Of course, on your private lease you can, to a large degree, control the actions of the individuals you allow to hunt on the lease. On public land, other than the obvious rules of the WMA or NWR, you can come and go as you please and hunt wherever you desire, again within the restrictions of that public land.

Therein, I see some problems year after year.

First, let's start with the late-arriving hunter. Yes, that guy who comes flying in with his motor running full throttle, shuts it down and then bangs around his paddle, bow/gun and anything else in the boat that can make noise. It's even better when he has another hunter with him; that way they can talk in loud voices to each other as they saunter in to their stands.

Mind you, all of this is happening at prime hunting time, either just after first shooting light or right before dark. All the time you have spent arriving early, letting everything settle down and being as quiet as possible has just been blown by these guys. Your chances of getting a deer have just decreased drastically due to the selfish, thoughtless, actions of these hunters.

Now, I fully realize that anyone could oversleep or have a problem that would cause them to be late for their hunt. But on the rare occasion that does happen, you can cruise in at low idle, be careful not to make any unnecessary noise in your boat, keep the conversation to a whisper (if at all) and quietly make your way to your stand. Because isn't that what you would want if you were already up in your stand? You know the adage to treat others as you would want to be treated? It is only fair.

I think many times guys just don't realize how much noise they are making. I don't think it is intentional by most guys, but intentional or not the damage is done. I get a lot of these exact complaints from fellow hunters about this subject quite frequently.  It can be very frustrating for all of us.

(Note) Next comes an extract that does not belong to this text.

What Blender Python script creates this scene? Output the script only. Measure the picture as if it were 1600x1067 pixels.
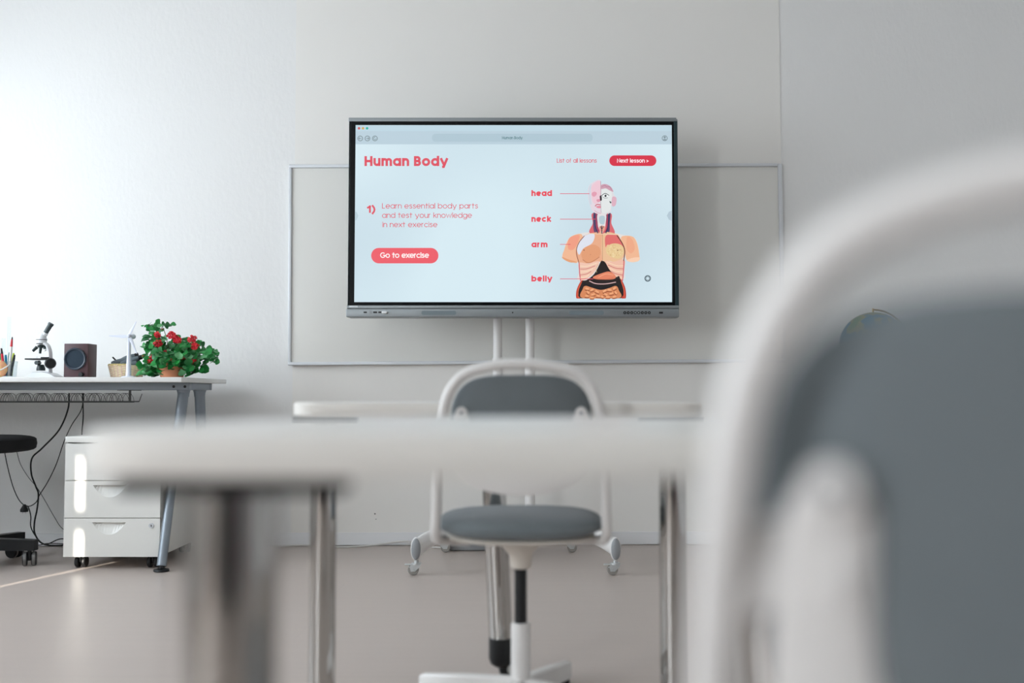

Same thing after you kill a deer. Granted, your hunt is over and you are probably very excited, but don't get so carried away that you ruin the hunts of the other guys in your vicinity. If you must trail your deer, well, there is nothing you can really do about that. But you can save the celebration for after you leave the area, just as a courtesy that you would want if you were the one who was still hunting.

On the way out, if you choose to leave earlier than most of the other hunters, just pick up your stuff and exit as quietly as possible. It is the right thing to do. Guys, if we all get to thinking about our fellow hunters first and being as courteous as possible, it will make for a much more pleasurable experience for all of us. Because isn't having a good time the goal we all start out with?

Good hunting, be safe and think about your fellow hunters!